Se supone que Boland, insólita guionista que en su época participó de la construcción de Luz de Gas (Gaslight, 1940), de Thorold Dickinson, La Guerra y la Paz (War and Peace, 1956), de King Vidor, y Ana de los Mil Días (Anne of the Thousand Days, 1969), film de Charles Jarrott, se inspiró para la creación del Cardenal primero en Aloysius Stepinac (1898-1960), un arzobispo católico que colaboró con el Estado Independiente de Croacia, régimen títere genocida del Tercer Reich, y por ello fue acusado de colaboracionista por los comunistas yugoslavos de Josip Broz alias Mariscal Tito y sentenciado a prisión, y segundo en József Mindszenty (1892-1975), cardenal católico húngaro de idiosincrasia aristocrática que se opuso al Gobierno de Unidad Nacional del Partido de la Cruz Flechada de Ferenc Szálasi, la administración títere nazi de turno, y después a la República Popular de Hungría, el Estado comunista que surgió como consecuencia de la liberación a instancias del Ejército Rojo, por ello fue arrestado, sometido a golpizas y -al igual que Stepinac- transformado en núcleo de una farsa judicial que en este caso incluyó confesiones delirantes fabricadas por los torturadores, así a posteriori de la Revolución de 1956 fue liberado y terminó viviendo quince años en la Embajada de los Estados Unidos en Budapest para eventualmente partir hacia el exilio en Austria. El genial Guinness le copia los tics al vanidoso Mindszenty, por entonces aún encarcelado, y sobre todo llama la atención el gran desempeño de Hawkins como el encargado de “quebrarlo” símil O’Brien de 1984, un personaje que en el desenlace reconoce el canibalismo del poder y se ofrece al castigo del General por saberse culpable de la misma “debilidad” del reo, el narcisismo paradójicamente solidario.
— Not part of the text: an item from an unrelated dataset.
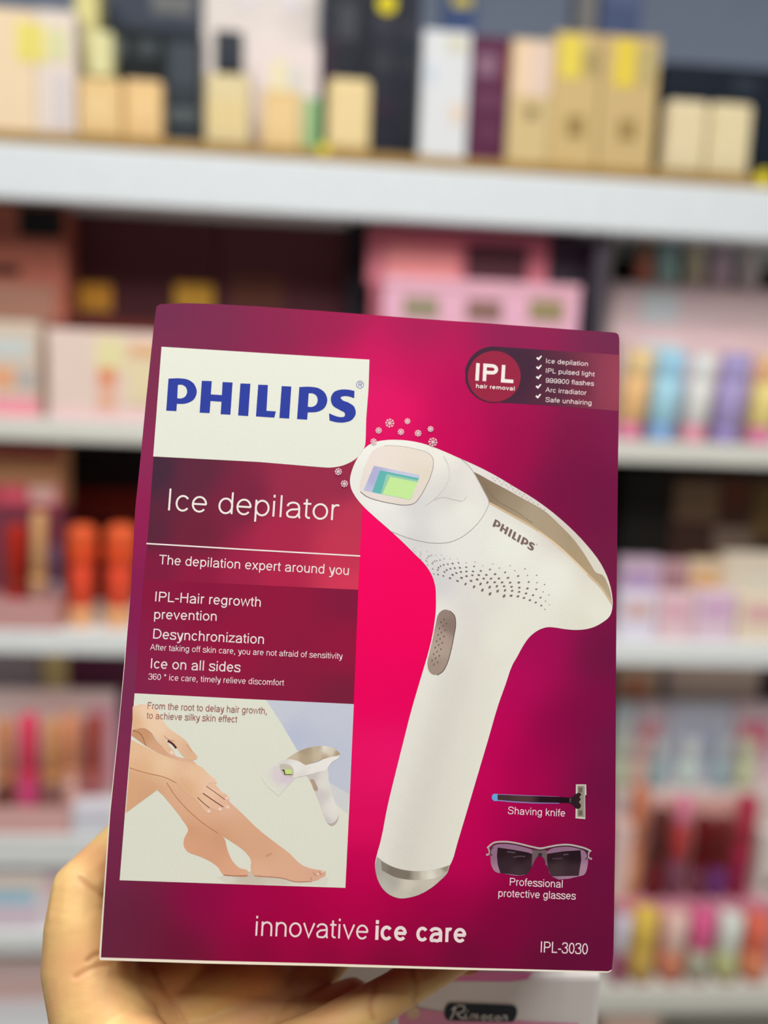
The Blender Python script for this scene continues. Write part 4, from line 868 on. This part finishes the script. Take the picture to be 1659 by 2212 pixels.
# --- picture with legs
z5z = zoom(230, 1470, 2.9105)
ink = Ink(); ink.poly(z5z([(177, 80), (860, 115), (1555, 148), (1530, 720), (1502, 1303), (800, 1280), (83, 1255)]), (228, 230, 217))
ink.poly(z5z([(1003, 122), (1554, 148), (1530, 715), (1400, 640), (1200, 440), (1100, 270)]), blend([(600, 1530, (204, 208, 222)), (700, 1540, (202, 206, 222)), (660, 1620, (194, 200, 220)), (740, 1690, (198, 204, 220)), (640, 1600, (190, 198, 220))]), 14)
ink.poly(z5z([(1400, 640), (1530, 715), (1515, 838), (1440, 775), (1350, 700)]), (214, 216, 220))
ink.poly(z5z([(690, 1235), (900, 1200), (1400, 1240), (1380, 1290), (760, 1278)]), blend([(480, 1890, (222, 218, 206)), (540, 1895, (208, 198, 184)), (650, 1900, (226, 222, 210)), (600, 1905, (214, 206, 192))]), 8)
pic = ink.build('leg_picture', 3, carton_e, 'printed picture of crossed bare legs and hands on white')
ink = Ink()
SK = blend([(290, 1560, (228, 180, 140)), (330, 1560, (240, 206, 176)), (370, 1600, (238, 200, 168)), (410, 1630, (226, 178, 146)), (300, 1620, (234, 190, 152)), (360, 1640, (240, 204, 166)), (420, 1670, (236, 196, 160)), (460, 1690, (240, 200, 172)), (490, 1740, (234, 186, 160)),
            (280, 1700, (224, 174, 134)), (320, 1720, (218, 168, 132)), (380, 1730, (228, 178, 146)), (430, 1760, (230, 182, 148)), (500, 1790, (224, 176, 142)), (560, 1840, (222, 172, 140)), (620, 1880, (228, 180, 150)), (690, 1890, (226, 176, 152)), (560, 1880, (230, 184, 154)), (400, 1830, (226, 170, 138)), (440, 1850, (222, 166, 134)), (500, 1890, (228, 172, 142)), (420, 1790, (216, 160, 126)), (480, 1810, (214, 158, 124))])
ink.poly(smooth(z5z([(320, 690, 1), (400, 620), (500, 640), (560, 840), (700, 958), (740, 990), (760, 1060), (790, 1130), (840, 1180), (888, 1194), (890, 1225), (800, 1226), (735, 1220), (700, 1172), (640, 1130), (570, 1100), (510, 1075), (486, 1040), (490, 990), (514, 940), (480, 880), (400, 775), (335, 702)]), 3), SK, 8)
ink.poly(smooth(z5z([(145, 545, 1), (250, 560), (380, 520), (550, 520), (640, 600), (775, 762), (850, 832), (950, 930), (1050, 1010), (1150, 1085), (1230, 1160), (1295, 1184), (1350, 1193), (1378, 1200), (1376, 1226), (1350, 1240), (1318, 1258), (1265, 1263), (1180, 1261), (1110, 1240), (1030, 1231), (970, 1235), (922, 1222), (907, 1188), (908, 1130), (880, 1085), (800, 1022), (700, 960), (600, 892), (500, 802), (430, 720), (380, 642), (318, 688, 1), (122, 832, 1)]), 3), SK, 8)
ink.poly(smooth(z5z([(165, 308, 1), (250, 300), (330, 395), (450, 480), (540, 500), (575, 540), (450, 560), (350, 470), (250, 412), (158, 345, 1)]), 3), blend([(300, 1590, (206, 154, 116)), (340, 1620, (222, 172, 140)), (400, 1640, (230, 186, 156))]), 8)
ink.build('leg_print', 4, pic, 'printed bare legs')
ink = Ink()
HK = blend([(290, 1560, (230, 184, 142)), (320, 1540, (244, 214, 186)), (340, 1575, (244, 212, 182)), (370, 1600, (238, 200, 168)), (410, 1625, (228, 184, 150)), (370, 1620, (232, 188, 156)), (300, 1620, (238, 196, 158)), (360, 1640, (242, 208, 170)), (420, 1670, (240, 202, 166)), (460, 1690, (244, 206, 178)), (490, 1740, (236, 190, 164)), (300, 1660, (232, 186, 146)), (400, 1700, (230, 182, 144))])
ink.poly(smooth(z5z([(165, 165, 1), (200, 152), (255, 150), (312, 180), (350, 238), (382, 290), (450, 340), (500, 378), (540, 438), (572, 488), (556, 497), (520, 500), (488, 480), (440, 422), (402, 385), (372, 366), (400, 415), (430, 458), (424, 473), (400, 466), (345, 408), (290, 335), (240, 300), (163, 312, 1)]), 3), HK, 7)
ink.poly(smooth(z5z([(155, 370, 1), (240, 414), (350, 466), (450, 502), (550, 522), (602, 546), (645, 590), (692, 632), (696, 645), (655, 638), (632, 655), (700, 688), (768, 732), (774, 752), (756, 762), (776, 795), (762, 811), (728, 806), (716, 822), (655, 802), (657, 826), (640, 834), (598, 792), (550, 742), (500, 712), (440, 642), (380, 610), (250, 578), (143, 546, 1)]), 3), HK, 7)
for pts, w, c in [([(628, 664), (680, 700), (745, 748)], 1.5, (120, 70, 56)), ([(606, 708), (670, 752), (735, 795)], 2.0, (104, 58, 46)), ([(572, 734), (610, 770), (650, 802)], 1.6, (110, 62, 50)), ([(385, 378), (410, 392), (440, 425)], 4.5, (92, 48, 44)), ([(362, 346), (385, 368), (430, 380)], 1.2, (190, 130, 104)), ([(500, 400), (540, 450)], 1.0, (200, 146, 120)),
                  ([(165, 312), (210, 330), (248, 410)], 1.6, (168, 112, 80)), ([(143, 547), (250, 580), (380, 612), (440, 643)], 1.4, (200, 140, 104)), ([(380, 642), (430, 720), (500, 800), (600, 890), (700, 958)], 1.6, (196, 136, 102)), ([(735, 1221), (800, 1227), (888, 1226)], 1.6, (180, 116, 88)), ([(930, 1226), (1030, 1234), (1110, 1242), (1180, 1263), (1290, 1262)], 1.6, (196, 136, 108)),
                  ([(1000, 1105), (1040, 1085)], 3.0, (208, 156, 124)), ([(1300, 1205), (1318, 1230)], 1.2, (186, 128, 104)), ([(1335, 1198), (1350, 1222)], 1.2, (186, 128, 104)), ([(1285, 1235), (1290, 1255)], 1.2, (186, 128, 104))]:
    ink.stroke(smooth(z5z(pts), 4, False), w, c)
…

El Prisionero, ópera prima de un Glenville que después entregaría las atractivas Verano y Humo (Summer and Smoke, 1961) y Becket (1964), no ha perdido vigencia en tiempos de democracias apenas nominales en las que el discurso de exterminación del rival político es moneda corriente…
El Prisionero (The Prisoner, Reino Unido, 1955)
Dirección: Peter Glenville. Guión: Bridget Boland. Elenco: Alec Guinness, Jack Hawkins, Wilfrid Lawson, Kenneth Griffith, Jeanette Sterke, Ronald Lewis, Raymond Huntley, Mark Dignam, Gerard Heinz, Percy Herbert. Producción: Vivian Cox. Duración: 94 minutos.